*** DATA EXTRACT

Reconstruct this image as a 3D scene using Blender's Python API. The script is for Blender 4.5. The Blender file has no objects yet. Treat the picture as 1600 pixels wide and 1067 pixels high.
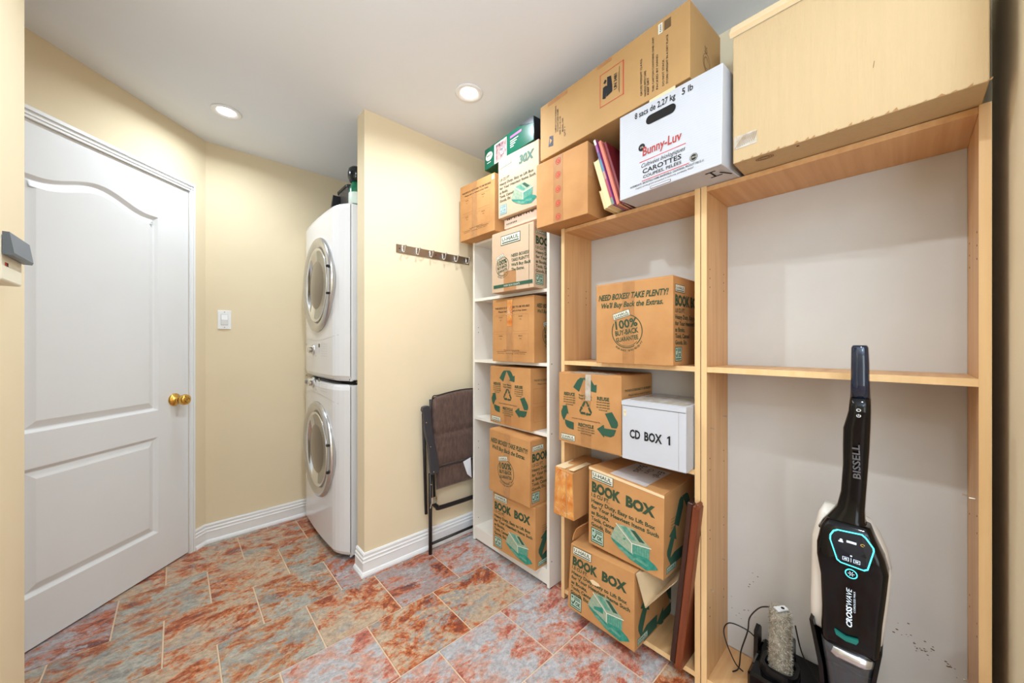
import bpy, bmesh, math, random
from mathutils import Vector, Matrix
R = math.radians
PI = math.pi
random.seed(7)
SC = bpy.context.scene
COL = SC.collection

# ------------------------------------------------------------------ camera, light, exposure
YAW = 47.3                        # angle between the partition wall direction (X) and the view direction
cam_d = bpy.data.cameras.new('camera'); cam = bpy.data.objects.new('camera', cam_d); COL.objects.link(cam)
cam.location = (0, 0, 1.2)
cam.rotation_euler = (R(90), 0, R(-90 + YAW))
cam_d.sensor_width = 36; cam_d.lens = 567 / 1600 * 36
cam_d.shift_y = (537 - 533.5) / 1600
cam_d.clip_start = 0.02
SC.camera = cam
w = bpy.data.worlds.new('world'); SC.world = w; w.use_nodes = True
w.node_tree.nodes['Background'].inputs[0].default_value = (0.9, 0.95, 1, 1)
w.node_tree.nodes['Background'].inputs[1].default_value = 0.6
SC.view_settings.view_transform = 'Standard'; SC.view_settings.look = 'None'
SC.view_settings.exposure = 0.3; SC.view_settings.gamma = 1.0
SC.view_settings.use_curve_mapping = False
HC = 2.42
def area(name, loc, rot, sx, sy, power, col):
    l = bpy.data.lights.new(name, 'AREA'); l.shape = 'RECTANGLE'; l.size = sx; l.size_y = sy
    l.energy = power; l.color = col
    o = bpy.data.objects.new(name, l); COL.objects.link(o); o.location = loc; o.rotation_euler = rot
    return o
# added cool fill light behind the camera
area('rear_fill', (-2.05, -1.2, 1.25), (R(90), 0, R(-60)), 2.6, 2.1, 52, (0.70, 0.84, 1.0))
# added upward fill light, unseen behind the camera, to brighten the ceiling
area('ceiling_fill', (-0.55, -0.75, 1.5), (R(180), 0, 0), 0.45, 0.45, 62, (0.64, 0.81, 1.0))
SPOTS = [(0.19, 2.42, 5), (1.043, 1.438, 4.5), (0.39, 1.25, 10.5), (0.38, -0.03, 4.8), (-0.9, -0.35, 5.5)]

# ------------------------------------------------------------------ materials
MATS = {}
def lin(c):
    return tuple(((x / 255) / 12.92 if x / 255 <= 0.04045 else ((x / 255 + 0.055) / 1.055) ** 2.4) for x in c) + (1,)
def mat(name, rgb, rough=0.6, metal=0.0, var=0.0, scale=6, bump=0.0, bscale=60, spec=0.5, stretch=None, rgb2=None, emit=0, alpha=None, trans=0, coat=0, detail=4, obj_rand=0.0, sheen=0):
    if name in MATS: return MATS[name]
    m = bpy.data.materials.new(name); m.use_nodes = True; MATS[name] = m
    nt = m.node_tree; N = nt.nodes; L = nt.links
    b = N['Principled BSDF']; c = lin(rgb)
    b.inputs['Base Color'].default_value = c
    b.inputs['Roughness'].default_value = rough; b.inputs['Metallic'].default_value = metal
    b.inputs['Specular IOR Level'].default_value = spec
    b.inputs['Coat Weight'].default_value = coat
    b.inputs['Sheen Weight'].default_value = sheen
    if trans: b.inputs['Transmission Weight'].default_value = trans
    if alpha is not None: b.inputs['Alpha'].default_value = alpha
    if emit:
        b.inputs['Emission Color'].default_value = c; b.inputs['Emission Strength'].default_value = emit
    if var or rgb2 or bump:
        tc = N.new('ShaderNodeTexCoord'); mp = N.new('ShaderNodeMapping')
        L.new(tc.outputs['Object'], mp.inputs[0])
        if stretch: mp.inputs['Scale'].default_value = stretch
        if obj_rand:
            oi = N.new('ShaderNodeObjectInfo'); ml = N.new('ShaderNodeMath'); ml.operation = 'MULTIPLY'; ml.inputs[1].default_value = 37
            L.new(oi.outputs['Random'], ml.inputs[0]); cb = N.new('ShaderNodeCombineXYZ')
            for i in range(3): L.new(ml.outputs[0], cb.inputs[i])
            L.new(cb.outputs[0], mp.inputs['Location'])
    if var or rgb2:
        n = N.new('ShaderNodeTexNoise'); n.inputs['Scale'].default_value = scale; n.inputs['Detail'].default_value = detail
        L.new(mp.outputs[0], n.inputs['Vector'])
        mx = N.new('ShaderNodeMix'); mx.data_type = 'RGBA'
        rp = N.new('ShaderNodeMapRange'); rp.inputs[1].default_value = 0.3; rp.inputs[2].default_value = 0.7
        L.new(n.outputs['Fac'], rp.inputs[0]); L.new(rp.outputs[0], mx.inputs[0])
        c2 = lin(rgb2) if rgb2 else tuple(max(0, x * (1 - var)) for x in c[:3]) + (1,)
        mx.inputs[6].default_value = c; mx.inputs[7].default_value = c2
        L.new(mx.outputs[2], b.inputs['Base Color'])
    if bump:
        n2 = N.new('ShaderNodeTexNoise'); n2.inputs['Scale'].default_value = bscale; n2.inputs['Detail'].default_value = 3
        L.new(mp.outputs[0], n2.inputs['Vector'])
        bp = N.new('ShaderNodeBump'); bp.inputs['Strength'].default_value = bump; bp.inputs['Distance'].default_value = 0.002
        L.new(n2.outputs['Fac'], bp.inputs['Height']); L.new(bp.outputs[0], b.inputs['Normal'])
    return m

def wood(name, c1, c2, rough=0.45, sc=(30, 30, 1.6)):
    """beech foil: long vertical grain with wider staves"""
    if name in MATS: return MATS[name]
    m = mat(name, c1, rough, var=0.0, rgb2=c2, scale=1.6, stretch=sc, detail=6, bump=0.05, bscale=8)
    return m

m_wall = mat('cream_wall_paint', (238, 221, 188), 0.85, var=0.04, scale=3, bump=0.08, bscale=220, spec=0.2)
m_ceil = mat('ceiling_paint', (238, 240, 243), 0.9, var=0.03, scale=2, bump=0.06, bscale=180, spec=0.1)
m_trim = mat('white_trim_paint', (240, 240, 240), 0.4, bump=0.02)
m_door = mat('door_paint', (232, 232, 232), 0.42, var=0.02, bump=0.03, bscale=120)
m_grout = mat('sand_grout', (226, 196, 164), 0.9, var=0.12, scale=30)
m_beech = wood('beech_foil', (222, 176, 122), (205, 152, 100))
m_beech_h = wood('beech_foil_lengthwise', (222, 176, 122), (205, 152, 100), sc=(1.6, 30, 30))
m_beech_edge = wood('beech_edging', (240, 202, 148), (232, 190, 134))
m_backp = mat('grey_back_panel', (208, 204, 198), 0.7, var=0.06, scale=5, bump=0.03)
m_whitep = mat('white_melamine', (232, 224, 212), 0.45, bump=0.02, var=0.03)
m_card = mat('kraft_cardboard', (204, 150, 95), 0.75, rgb2=(186, 132, 80), scale=7, bump=0.22, bscale=55, spec=0.3, detail=8)
m_card2 = mat('pale_kraft_cardboard', (210, 184, 146), 0.75, var=0.10, scale=7, bump=0.3, bscale=45, spec=0.3)
m_card3 = mat('golden_kraft_cardboard', (194, 152, 98), 0.7, var=0.10, scale=5, bump=0.06, bscale=50, spec=0.3)
m_cardcut = mat('cardboard_cut_edge', (236, 208, 164), 0.8)
m_pinkcard = mat('pink_tinted_cardboard', (232, 200, 178), 0.7, var=0.06)
m_tape = mat('brown_parcel_tape', (184, 130, 80), 0.3, var=0.15, scale=25, spec=0.6)
m_tape_y = mat('amber_parcel_tape', (200, 104, 34), 0.18, rgb2=(232, 172, 96), scale=22, bump=1.0, bscale=34)
m_tape_c = mat('clear_crinkled_tape', (226, 222, 214), 0.2, rgb2=(200, 180, 150), scale=40, bump=0.6, bscale=60, alpha=0.75)
m_ink = mat('dark_green_ink', (52, 74, 48), 0.8)
m_inkg = mat('green_arrow_ink', (46, 88, 66), 0.8, var=0.15, scale=30)
m_inkt = mat('teal_ink', (30, 120, 104), 0.8, rgb2=(60, 150, 128), scale=60)
m_inkp = mat('pale_teal_ink', (150, 186, 168), 0.8, rgb2=(190, 206, 186), scale=60)
m_inkw = mat('white_ink', (226, 222, 204), 0.8)
m_inkk = mat('black_ink', (28, 26, 28), 0.8)
m_inkr = mat('red_ink', (206, 50, 44), 0.8)
m_inkwr = mat('brick_red_ink', (178, 62, 56), 0.8)
m_inkbr = mat('faded_brown_ink', (122, 86, 56), 0.8)
m_inkgr = mat('faded_grey_green_ink', (84, 118, 104), .8)
m_whitecard = mat('white_corrugated_card', (200, 201, 206), 0.6, bump=0.12, bscale=50, var=0.03)
m_dark = mat('dark_void', (22, 18, 16), 0.9)
m_blackm = mat('matt_black_metal', (40, 36, 36), 0.4, metal=0.3)
m_chrome = mat('chrome', (225, 228, 232), 0.12, metal=1)
m_steel = mat('brushed_nickel', (170, 160, 150), 0.28, metal=1, bump=0.05, bscale=200)
m_brass = mat('polished_brass', (222, 176, 88), 0.14, metal=1)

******

WRITTEN REQUEST:
Pull every line containing the word "objects" out of the material.

TASK ANSWER:
Reconstruct this image as a 3D scene using Blender's Python API. The script is for Blender 4.5. The Blender file has no objects yet. Treat the picture as 1600 pixels wide and 1067 pixels high.
cam_d = bpy.data.cameras.new('camera'); cam = bpy.data.objects.new('camera', cam_d); COL.objects.link(cam)
    o = bpy.data.objects.new(name, l); COL.objects.link(o); o.location = loc; o.rotation_euler = rot